Glossary
Lead Velocity Rate (LVR)

Lead Velocity Rate (LVR)

Published

April 23, 2026

Last updated

April 22, 2026

Definition

Lead Velocity Rate (LVR) is a sales metric that measures the percentage growth of qualified leads from one month to the next. Unlike metrics that track the absolute number of leads, LVR focuses on the momentum of the lead pipeline, making it a powerful leading indicator of future sales and revenue growth. A consistently positive LVR suggests that marketing and sales efforts are successfully scaling the top of the funnel.

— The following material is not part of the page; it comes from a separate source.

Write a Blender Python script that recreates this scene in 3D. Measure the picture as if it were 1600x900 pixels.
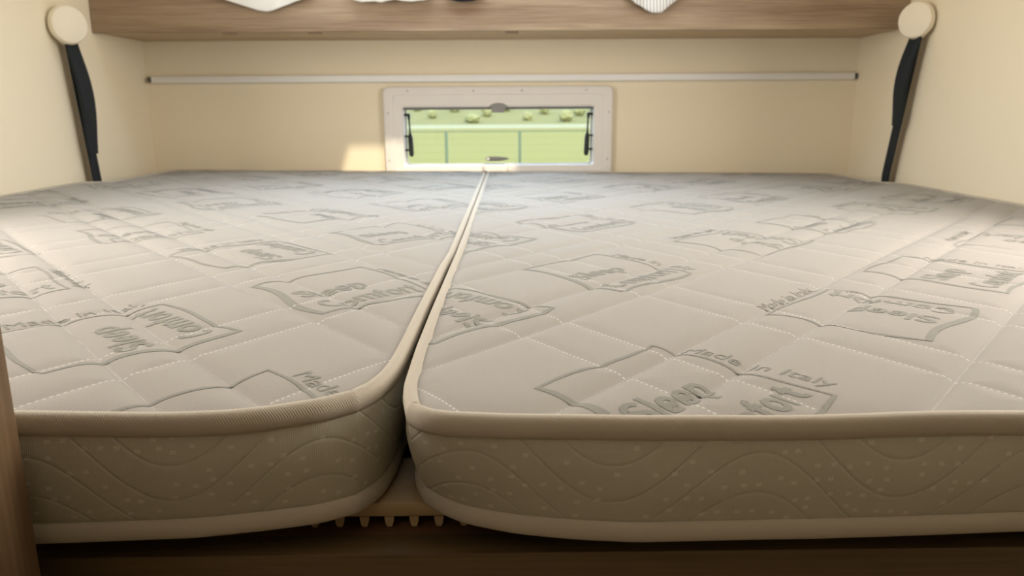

This metric is a crucial input for both sales planning and revenue forecasting. By understanding the growth rate of new opportunities, finance and go-to-market teams can more accurately predict future bookings and adjust their models accordingly. For instance, a declining LVR can be an early warning sign, prompting teams to investigate lead generation performance before it impacts quarterly results.

Tracking LVR helps organizations maintain a forward-looking perspective on pipeline health, moving beyond simple lead counts to assess the engine's growth rate. It directly informs revenue planning by providing a real-time measure of how quickly the pool of potential customers, such as Marketing Qualified Leads (MQL), is expanding.

Frequently Asked Questions

What is the difference between flow rate and velocity?

Flow rate measures the absolute number of leads generated in a specific period, whereas velocity measures the rate of growth in that number from one period to the next.

How do you calculate lead velocity rate?

LVR is calculated by taking the number of qualified leads from the current month, subtracting the qualified leads from the prior month, dividing by the prior month's leads, and multiplying by 100 to get a percentage.